__Description of the task__
Below is a listing to write out in full, exactly as given, without its pictures.

--- START Data shown ---

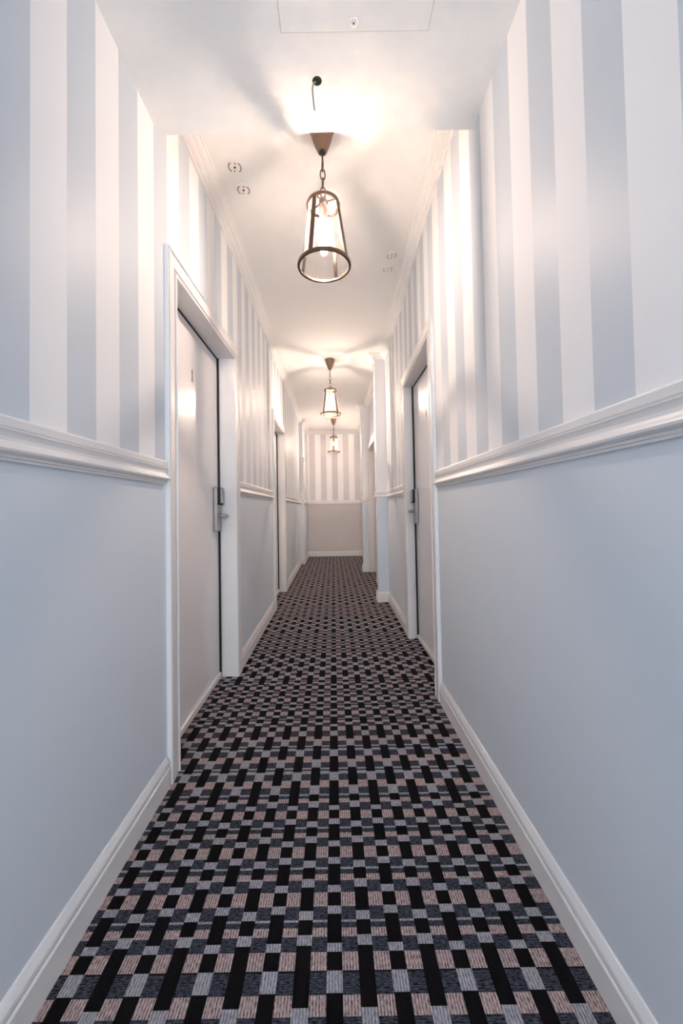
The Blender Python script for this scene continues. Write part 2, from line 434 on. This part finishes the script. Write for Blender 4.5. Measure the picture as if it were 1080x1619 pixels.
def door(name, side, ya, yb, xa, xb, xleaf, label, tlabel, detail=True, far_only=False):
    """side -1 left wall, +1 right wall; xa, xb wall face at ya, yb"""
    s = -side                                                   # into the room
    n = (s, 0, 0)
    # frame: lining and moulded casing
    bm = bmesh.new()
    xi = xleaf + side * 0.06
    def lin(y0, y1, xf0, xf1, z0, z1):
        prism(bm, [(xf0, y0), (xf1, y1), (xi, y1), (xi, y0)], z0, z1)
    if not far_only: lin(ya - .012, ya + .012, xa, xa, 0, HEAD)
    lin(yb - .012, yb + .012, xb, xb, 0, HEAD)
    lin(ya - .012, yb + .012, xa, xb, HEAD, HEAD + .024)
    pth = [(xa, ya + .012, 0), (xa, ya + .012, HEAD), (xb, yb - .012, HEAD), (xb, yb - .012, 0)]
    if far_only: pth = pth[1:]
    if side > 0: pth = pth[::-1]
    sweep(bm, pth, n, CAS)
    tag(mk('trim_%d' % tn[0], bm, [M['trim']]), tlabel, 'door frame', kind='structure'); tn[0] += 1
    # leaf
    y0, y1, zt = ya + .016, yb - .022, HEAD - .008
    root = empty(name, (xleaf, (ya + yb) / 2, 0))
    tag(root, label, 'door', kind='structure')
    def part(nm, bm, mat, par=root, smooth=False):
        bmesh.ops.translate(bm, verts=bm.verts[:], vec=(-xleaf, -(ya + yb) / 2, 0))
        return mk(nm, bm, [mat], par, smooth)
    bm = bmesh.new(); box(bm, *sorted((xleaf, xleaf + side * .045)), y0, y1, .008, zt, 0, .0015)
    part('leaf', bm, M['door'])
    bm = bmesh.new()                                            # black seal in the rebate
    box(bm, *sorted((xleaf + s * .012, xleaf + side * .04)), y1 + .001, yb - .012, 0.0, HEAD - .0005)
    box(bm, *sorted((xleaf + s * .004, xleaf + side * .04)), y0, yb - .012, zt + .001, HEAD - .0005)
    part('seal', bm, M['black'])
    bm = bmesh.new(); box(bm, *sorted((xleaf, xleaf + s * .014)), y0 + .004, y1 - .004, .006, .036, 0, .003)
    part('bottom_strip', bm, M['trim'])
    if not detail: return root
    # electronic lock: plate > reader, lever
    yl = y1 - .062
    bm = bmesh.new()
    box(bm, *sorted((xleaf, xleaf + s * .026)), yl - .034, yl + .034, .925, 1.198, 0, .005)
    lock = part('lock', bm, M['steel']); lock['label'] = 'brushed steel lock plate'
    bm = bmesh.new()
    box(bm, *sorted((xleaf + s * .024, xleaf + s * .044)), yl - .031, yl + .033, 1.088, 1.196, 0, .005)
    o = part('card_reader', bm, M['black'], lock); o['label'] = 'black card reader'
    bm = bmesh.new()
    box(bm, *sorted((xleaf + s * .042, xleaf + s * .048)), yl - .028, yl + .012, 1.100, 1.192, 0, .002)
    part('reader_cover', bm, M['steel'], lock)
    bm = bmesh.new()
    zl = 1.022
    tube(bm, [(xleaf + s * .02, yl + .008, zl), (xleaf + s * .060, yl + .008, zl)], .0125, 20)
    tube(bm, [(xleaf + s * .064, yl + .022, zl), (xleaf + s * .066, yl, zl), (xleaf + s * .066, yl - .04, zl), (xleaf + s * .064, yl - .095, zl), (xleaf + s * .058, yl - .115, zl)],
         [.0095, .0105, .010, .0095, .008], 16)
    part('lever_handle', bm, M['steel'], lock, True)
    bm = bmesh.new()
    digit_one(bm, xleaf, (2.014 if side < 0 else 2.69), 1.735 if side < 0 else 1.690, s, .068, side)
    part('number', bm, M['steel'])
    return root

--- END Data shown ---

__Expected output__
The Blender Python script for this scene continues. Write part 2, from line 434 on. This part finishes the script. Write for Blender 4.5. Measure the picture as if it were 1080x1619 pixels.
def door(name, side, ya, yb, xa, xb, xleaf, label, tlabel, detail=True, far_only=False):
    """side -1 left wall, +1 right wall; xa, xb wall face at ya, yb"""
    s = -side                                                   # into the room
    n = (s, 0, 0)
    # frame: lining and moulded casing
    bm = bmesh.new()
    xi = xleaf + side * 0.06
    def lin(y0, y1, xf0, xf1, z0, z1):
        prism(bm, [(xf0, y0), (xf1, y1), (xi, y1), (xi, y0)], z0, z1)
    if not far_only: lin(ya - .012, ya + .012, xa, xa, 0, HEAD)
    lin(yb - .012, yb + .012, xb, xb, 0, HEAD)
    lin(ya - .012, yb + .012, xa, xb, HEAD, HEAD + .024)
    pth = [(xa, ya + .012, 0), (xa, ya + .012, HEAD), (xb, yb - .012, HEAD), (xb, yb - .012, 0)]
    if far_only: pth = pth[1:]
    if side > 0: pth = pth[::-1]
    sweep(bm, pth, n, CAS)
    tag(mk('trim_%d' % tn[0], bm, [M['trim']]), tlabel, 'door frame', kind='structure'); tn[0] += 1
    # leaf
    y0, y1, zt = ya + .016, yb - .022, HEAD - .008
    root = empty(name, (xleaf, (ya + yb) / 2, 0))
    tag(root, label, 'door', kind='structure')
    def part(nm, bm, mat, par=root, smooth=False):
        bmesh.ops.translate(bm, verts=bm.verts[:], vec=(-xleaf, -(ya + yb) / 2, 0))
        return mk(nm, bm, [mat], par, smooth)
    bm = bmesh.new(); box(bm, *sorted((xleaf, xleaf + side * .045)), y0, y1, .008, zt, 0, .0015)
    part('leaf', bm, M['door'])
    bm = bmesh.new()                                            # black seal in the rebate
    box(bm, *sorted((xleaf + s * .012, xleaf + side * .04)), y1 + .001, yb - .012, 0.0, HEAD - .0005)
    box(bm, *sorted((xleaf + s * .004, xleaf + side * .04)), y0, yb - .012, zt + .001, HEAD - .0005)
    part('seal', bm, M['black'])
    bm = bmesh.new(); box(bm, *sorted((xleaf, xleaf + s * .014)), y0 + .004, y1 - .004, .006, .036, 0, .003)
    part('bottom_strip', bm, M['trim'])
    if not detail: return root
    # electronic lock: plate > reader, lever
    yl = y1 - .062
    bm = bmesh.new()
    box(bm, *sorted((xleaf, xleaf + s * .026)), yl - .034, yl + .034, .925, 1.198, 0, .005)
    lock = part('lock', bm, M['steel']); lock['label'] = 'brushed steel lock plate'
    bm = bmesh.new()
    box(bm, *sorted((xleaf + s * .024, xleaf + s * .044)), yl - .031, yl + .033, 1.088, 1.196, 0, .005)
    o = part('card_reader', bm, M['black'], lock); o['label'] = 'black card reader'
    bm = bmesh.new()
    box(bm, *sorted((xleaf + s * .042, xleaf + s * .048)), yl - .028, yl + .012, 1.100, 1.192, 0, .002)
    part('reader_cover', bm, M['steel'], lock)
    bm = bmesh.new()
    zl = 1.022
    tube(bm, [(xleaf + s * .02, yl + .008, zl), (xleaf + s * .060, yl + .008, zl)], .0125, 20)
    tube(bm, [(xleaf + s * .064, yl + .022, zl), (xleaf + s * .066, yl, zl), (xleaf + s * .066, yl - .04, zl), (xleaf + s * .064, yl - .095, zl), (xleaf + s * .058, yl - .115, zl)],
         [.0095, .0105, .010, .0095, .008], 16)
    part('lever_handle', bm, M['steel'], lock, True)
    bm = bmesh.new()
    digit_one(bm, xleaf, (2.014 if side < 0 else 2.69), 1.735 if side < 0 else 1.690, s, .068, side)
    part('number', bm, M['steel'])
    return root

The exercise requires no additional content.